Here it is on Seattle’s Fifth Avenue, with tail still crossing Pine Street. It is many blocks from the International District where it was released on Chinese New Year to dance through the streets south of Jackson amid fireworks and the persistent beat of drums and cymbals. The event pictured here is part of another celebration: the city’s 1909 Alaska-Yukon-Pacific Exposition. This is – perhaps – China Day. But what is this dragon doing on Fifth Avenue? In 1909, Second Avenue was Seattle’s parade street. It was not planked but bricked, and “canyoned” by skyscrapers like the still-standing Alaska Building, and the New Washington Hotel (today’s Josephinum.)
What, we also wonder, might the man in the European costume, on the right, be thinking. Could he be confusing this happy procession of the Asian monster with the fire-breathing history of its European cousin? Or could he be carrying beneath that derby another kind of demon? That old mean stereotype of the Chinese •‘coolie boy,” or the crude image of the opium-eating heathen, who worked more for less and then gambled it away. Those were the stock Euro-American responses to these Asian immigrants.
By 1909, this attitude had resulted in more than a half-century of prejudicial treatment. First Asian immigrants were used as cheap labor to mine the gold and coal, build the railroads and do domestic service. Then when the work was scarce they were peculiarly taxed and prevented from owning property, gaining citizenship and sending for relatives and wives. Often they were railroaded out of town — both in Seattle and Tacoma in the mid-1880s — on the very rails they had laid.
Here, on Fifth Avenue, some of them are back. Both their costumes and cut-back hairlines are from the Ching Dynasty, which in 1909 was in its 265th year, but with only two years to go. In 1911 demonstrators in Seattle’s Chinatown would replace the dynasty’s dragon flags with the new republic’s single white star floating on a field of blue and red. The design was inspired by the Stars and Strips.
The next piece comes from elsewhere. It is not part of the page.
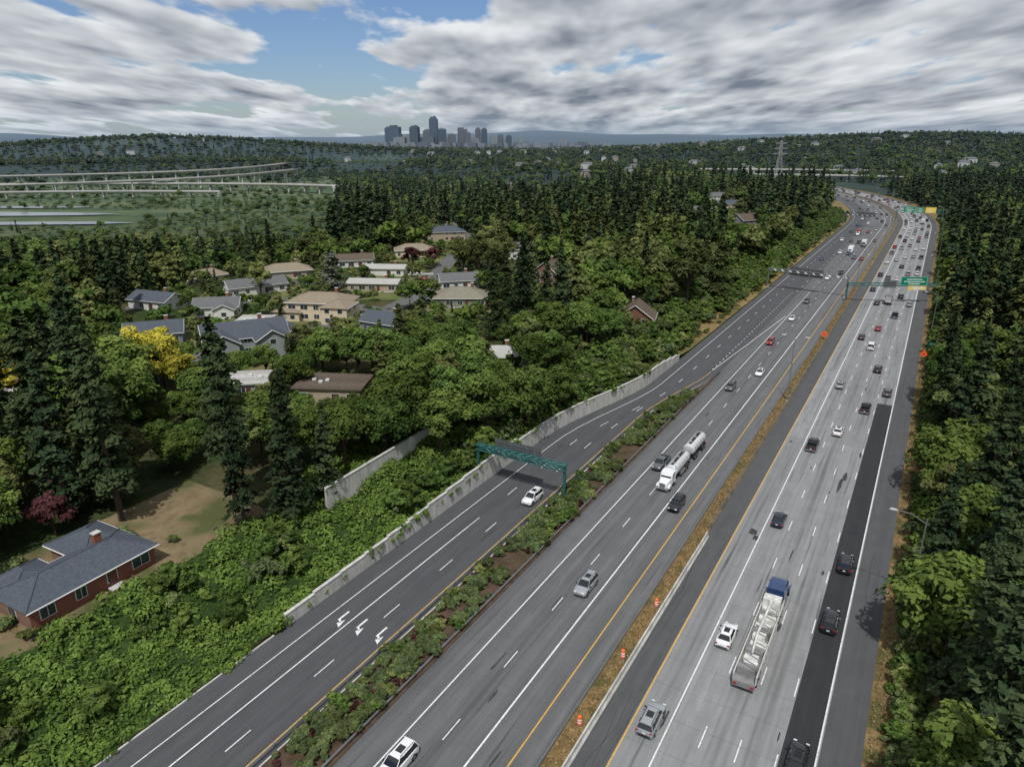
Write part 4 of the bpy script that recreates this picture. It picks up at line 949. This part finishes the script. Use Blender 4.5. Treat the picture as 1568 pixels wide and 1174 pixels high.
# ---------- water, viaducts, tower, distant buildings ----------
m=bpy.data.materials.new('lake_water'); t=NT(m); t.pbr(t.mix(t.mr(t.noise(t.pos(),.02,3),.3,.7),(.12,.15,.17,1),(.2,.24,.27,1)),.2,bump=t.noise(t.pos(),.6,3),bd=.05,spec=.8)
mb=MB()
for pl in ([(-900,655),(-640,660),(-480,664),(-385,672),(-355,684),(-400,694),(-520,690),(-700,700),(-900,704)],[(-900,728),(-720,735),(-560,742),(-450,752),(-412,766),(-470,782),(-560,788),(-700,806),(-900,815)],[(-620,835),(-540,832),(-480,842),(-520,856),(-600,858)]): mb.add([(a,b,-16.8) for a,b in pl],[tuple(range(len(pl)))],m)
mkobj('lake_water',mb.mesh('lake'))
VC=simple('viaduct_concrete',(.5,.49,.47),.85,var=.12,scale=.05)
def viaduct(name,pts,w=12,pier=32,th=2.2):
    e=empty(name); mb=MB(); pm_=MB(); q=[]
    for a,b in zip(pts[:-1],pts[1:]):
        a=np.array(a,float);b=np.array(b,float);n=max(1,int(np.linalg.norm(b-a)/pier))
        for k in range(n): q.append(a+(b-a)*k/n)
    q.append(np.array(pts[-1],float)); 
    for _ in range(3):
        q=[q[0]]+[(q[i-1]+2*q[i]+q[i+1])/4 for i in range(1,len(q)-1)]+[q[-1]]
    rings=[]
    for i,p in enumerate(q):
        d=q[min(i+1,len(q)-1)]-q[max(i-1,0)]; d/=np.linalg.norm(d[:2]); n=np.array([-d[1],d[0]]); r=[]
        for o,z in ((-w/2,.0),(-w/2,1.2),(-w/2+.4,1.2),(-w/2+.4,0.05),(w/2-.4,.05),(w/2-.4,1.2),(w/2,1.2),(w/2,0),(w/4,-th),(-w/4,-th)): r.append((p[0]+n[0]*o,p[1]+n[1]*o,p[2]+z))
        rings.append(r); g=float(terrain(p[0],p[1]))
        if p[2]-g>2:
            for o in (-w*.2,w*.2): pm_.bar((p[0]+n[0]*o,p[1]+n[1]*o,g-2),(p[0]+n[0]*o,p[1]+n[1]*o,p[2]-th),1.1,VC,8)
            pm_.bar((p[0]-n[0]*w*.4,p[1]-n[1]*w*.4,p[2]-th-.6),(p[0]+n[0]*w*.4,p[1]+n[1]*w*.4,p[2]-th-.6),.8,VC)
    mb.loft(rings,VC); mkobj('deck',mb.mesh('deck'),parent=e); mkobj('piers',pm_.mesh('piers'),parent=e)
viaduct('highway_viaduct',[(-1150,1200,-5),(-900,1235,-2),(-700,1270,1),(-560,1320,4),(-490,1420,7),(-470,1560,10)],14)
viaduct('highway_viaduct',[(-1150,1110,-9),(-850,1120,-8),(-640,1150,-8),(-470,1150,-8),(-330,1110,-7),(-250,1040,-5)],13)
viaduct('highway_viaduct',[(-1100,1020,-9),(-820,1050,-7),(-640,1100,-4),(-500,1180,-1),(-430,1270,2),(-400,1370,5)],10)
viaduct('highway_viaduct',[(-760,960,-10),(-640,1000,-10),(-520,1010,-10),(-400,1000,-10)],10)
viaduct('overpass_bridge',[(340,1075,9),(400,1050,9.5),(470,1030,9.5),(560,1010,8)],14,30)
viaduct('overpass_bridge',[(300,1190,12),(380,1160,12.5),(480,1150,12.5),(600,1170,10)],14,30)
def pylon(x,y,h):
    z=float(terrain(x,y)); e=empty('transmission_tower',(x,y,z)); mb=MB(); lv=[(0,5),(h*.3,3.2),(h*.6,1.8),(h*.8,1.2),(h,.7)]
    for (z0,w0),(z1,w1) in zip(lv[:-1],lv[1:]):
        c0=[(-w0,-w0),(w0,-w0),(w0,w0),(-w0,w0)];c1=[(-w1,-w1),(w1,-w1),(w1,w1),(-w1,w1)]
        for i in range(4):
            j=(i+1)%4; mb.bar((*c0[i],z0),(*c1[i],z1),.3,PYL); mb.bar((*c0[i],z0),(*c1[j],z1),.15,PYL); mb.bar((*c0[j],z0),(*c1[i],z1),.15,PYL); mb.bar((*c1[i],z1),(*c1[j],z1),.15,PYL)
    for f,l in ((.7,9),(.82,8),(.94,7)):
        for sg in (-1,1): mb.bar((0,0,h*f+1),(sg*l,0,h*f),.22,PYL); mb.bar((0,0,h*f-1),(sg*l,0,h*f),.22,PYL); mb.bar((sg*l,0,h*f),(sg*l,0,h*f-2),.2,TRIM)
    mkobj('lattice',mb.mesh('lattice'),parent=e)
pylon(322,895,50)
def towermat(name,a,b,sx,sz):
    m=bpy.data.materials.new(name); t=NT(m); tc=t.n('ShaderNodeTexCoord').outputs['Object']; sp_=t.n('ShaderNodeSeparateXYZ'); t.l(tc,sp_.inputs[0])
    fz=t.math('FRACT',t.math('DIVIDE',sp_.outputs[2],sz)); w=t.mr(fz,.35,.45,0,1)
    fx=t.math('FRACT',t.math('DIVIDE',t.math('ADD',sp_.outputs[0],sp_.outputs[1]),sx)); w=t.math('MULTIPLY',w,t.mr(fx,.15,.25,0,1))
    c=t.mix(w,c4(a),c4(b)); c=t.haze(c,.7); t.pbr(c,.5); return m
TM=[towermat('glass_tower_facade',(.06,.09,.13),(.03,.05,.08),6,4),towermat('stone_tower_facade',(.2,.19,.18),(.04,.05,.07),6,4),towermat('dark_tower_facade',(.05,.06,.08),(.02,.03,.045),8,8),towermat('light_midrise_facade',(.42,.42,.41),(.08,.1,.12),7,4)]
def tower(x,y,w,d,ztop,m,sty=0):
    z=float(terrain(x,y))-2; h=ztop-z; e=empty('office_tower',(x,y,z),random.uniform(-.25,.25)); mb=MB()
    mb.box((0,0,h*.47),(w,d,h*.94),TM[m])
    if sty==0: mb.box((0,0,h*.97),(w*.7,d*.7,h*.06),TM[m]); mb.box((w*.1,0,h*1.01),(w*.2,d*.2,h*.02+2),TM[2])
    elif sty==1: mb.box((0,0,h*.97),(w,d,h*.06),TM[m],top=(.5,.5)); mb.bar((0,0,h),(0,0,h*1.1),.8,TM[2])
    else: mb.box((-w*.2,0,h*.97),(w*.6,d,h*.08),TM[m]); mb.box((w*.55,0,h*.3),(w*.3,d*.8,h*.6),TM[m])
    for k in np.linspace(-.5,.5,5): mb.box((k*w,-d/2-.4,h*.46),(1.2,1.0,h*.92),TM[m])
    mkobj('tower_body',mb.mesh('tower'),parent=e)
for x,w,zt,m_,sty in [(-663,46,120,0,0),(-611,48,124,0,2),(-552,38,78,3,0),(-504,44,122,2,0),(-461,34,105,1,0),(-412,40,167,0,0),(-364,44,110,2,1),(-317,36,82,1,0),(-263,46,113,1,2),(-230,26,90,1,0),(-185,27,114,1,0),(-150,28,112,2,0),(-101,32,74,3,0),(-63,27,80,1,0),(-17,28,76,2,0),(31,34,62,3,0),(264,32,60,3,0),(-580,60,66,3,0),(-440,70,70,1,0),(-340,60,66,3,0),(-210,60,62,3,0),(-30,50,58,3,0)]:
    tower(x,4000+random.uniform(-120,120),w,w*.9,zt,m_,sty)
for i in range(80):
    x=random.uniform(-760,520); y=random.uniform(3500,3900); tower(x,y,random.uniform(18,45),random.uniform(20,40),float(terrain(x,y))+random.uniform(14,30),random.choice((1,3,3)),random.choice((0,2)))
mb=MB(); wm=[simple('far_wall_white',(.5,.5,.48),.8,haze=True),simple('far_wall_tan',(.3,.27,.22),.8,haze=True),simple('far_roof_grey',(.13,.13,.135),.9,haze=True)]
for i in range(170):
    a=random.uniform(-.7,.7); r=random.uniform(1000,3300); x,y=r*math.sin(a),r*math.cos(a); s,t=invP(x,y)
    if abs(float(t)+28)<70 or (x/y<-.1 and y<1500): continue
    z=float(terrain(x,y))+random.uniform(4,10); w=random.uniform(9,20); d=random.uniform(9,14); hh=random.uniform(3,6); rz=random.uniform(0,3.1); mb.box((x,y,z+hh/2-2),(w,d,hh+4),random.choice(wm[:2]),rz=rz); mb.box((x,y,z+hh+1.2),(w+1,d+1,2.4),wm[2],top=(.6,.05),rz=rz)
mkobj('distant_houses_background',mb.mesh('distant_houses'))
# ---------- light, sky, camera ----------
EL=58; PHI=-8
sun=bpy.data.lights.new('sun','SUN'); sun.energy=3.25; sun.angle=math.radians(1.2); sun.color=(1,.97,.92); so=bpy.data.objects.new('sun',sun); COL.objects.link(so); so.rotation_euler=(math.radians(90-EL),0,math.radians(PHI))
w=bpy.data.worlds.new('World'); scene.world=w; w.use_nodes=True; nt=w.node_tree; nt.nodes.clear()
class WT(NT):
    def __init__(s,t): s.t=t
t=WT(nt)
sky=t.n('ShaderNodeTexSky',sky_type='NISHITA'); sky.sun_disc=False; sky.sun_elevation=math.radians(EL); sky.sun_rotation=math.radians(180-PHI); sky.air_density=1.2; sky.dust_density=.4; sky.altitude=100
tc=t.n('ShaderNodeTexCoord').outputs['Generated']; sx=t.n('ShaderNodeSeparateXYZ'); t.l(tc,sx.inputs[0])
z0=t.math('MAXIMUM',sx.outputs[2],0.0)
zp=t.math('POWER',t.math('ADD',z0,.08),.8)
px=t.math('DIVIDE',sx.outputs[0],zp); py=t.math('DIVIDE',sx.outputs[1],zp)
pzz=t.math('MULTIPLY',t.math('LOGARITHM',t.math('ADD',z0,.06),2.71828),1.25)
cb=t.n('ShaderNodeCombineXYZ'); t.l(px,cb.inputs[0]); t.l(t.math('MULTIPLY',py,.3),cb.inputs[1]); t.l(pzz,cb.inputs[2])
cv=cb.outputs[0]
def off(v,o):
    nd=t.n('ShaderNodeVectorMath',operation='ADD'); t.l(v,nd.inputs[0]); nd.inputs[1].default_value=o; return nd.outputs[0]
n1=t.noise(off(cv,(5.3,1.7,0)),2.3,6,.52); n1b=t.noise(off(cv,(5.3,1.7,.09)),2.3,3,.5); big=t.noise(off(cv,(9,4,2)),.7,1,.5)
azr=t.math('DIVIDE',sx.outputs[0],t.math('MAXIMUM',sx.outputs[1],.05))
hole=t.mr(t.math('ABSOLUTE',t.math('ADD',azr,.215)),.02,.13,.165,0)
hole=t.math('MULTIPLY',hole,t.mr(sx.outputs[2],.12,.165,1,.35))
hole2=t.math('MULTIPLY',t.mr(azr,-.62,-.25,.05,0),t.mr(sx.outputs[2],.01,.07,1,0))
right=t.mr(azr,-.12,.12,.02,.11)
den=t.math('ADD',t.math('SUBTRACT',t.math('SUBTRACT',t.math('ADD',n1,t.math('MULTIPLY',big,.30)),hole),hole2),right)
cover=t.mr(den,.55,.62,0,1)
lit=t.math('ADD',t.math('MULTIPLY',t.math('SUBTRACT',n1,n1b),3.4),t.mr(den,.57,.84,.80,.16),clamp=True)
cc=t.mix(lit,(.18,.215,.27,1),(.80,.83,.86,1))
skyc=t.n('ShaderNodeMix',data_type='RGBA',blend_type='MULTIPLY'); skyc.inputs[0].default_value=1; t.l(sky.outputs[0],skyc.inputs[6]); skyc.inputs[7].default_value=(.05,.062,.088,1)
col=t.mix(cover,skyc.outputs[2],cc)
hz=t.math('MULTIPLY',t.mr(sx.outputs[2],0,.035,1,0),.6)
col=t.mix(hz,col,(.34,.43,.54,1))
bg=t.n('ShaderNodeBackground'); t.l(col,bg.inputs[0]); bg.inputs[1].default_value=1.0
wo=t.n('ShaderNodeOutputWorld'); t.l(bg.outputs[0],wo.inputs[0])
try:
    w.cycles.sampling_method='MANUAL'; w.cycles.sample_map_resolution=256
except Exception: pass
cam=bpy.data.cameras.new('Camera'); co=bpy.data.objects.new('Camera',cam); COL.objects.link(co); co.location=(0,0,H); co.rotation_euler=(math.radians(71),0,0)
cam.sensor_width=36; cam.lens=36*1087/1568; cam.clip_end=40000; cam.clip_start=.5; scene.camera=co
scene.view_settings.view_transform='Standard'; scene.view_settings.look='None'; scene.view_settings.exposure=0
The bottom two of the three “semi-now” scenes above I photographed in 1982 crowded with Christmas shoppers. The top one for a reprint of Seattle Now and Then (the book) in 1997. The Westlake Public Market, behind the dragon’s head, has been replaced by Frederick & Nelsons Department Store (long since Nordstroms). Across Pine, the Olympic Stables and behind it the Methodist Church have left for Jay Jacobs. But the building, which in 1909 held the Hotel Shirley, is still a hotel. (Or was in 1982.) The dragon, of course, still can be seen dancing every Chinese New Year, although ordinarily not here on Fifth Avenue.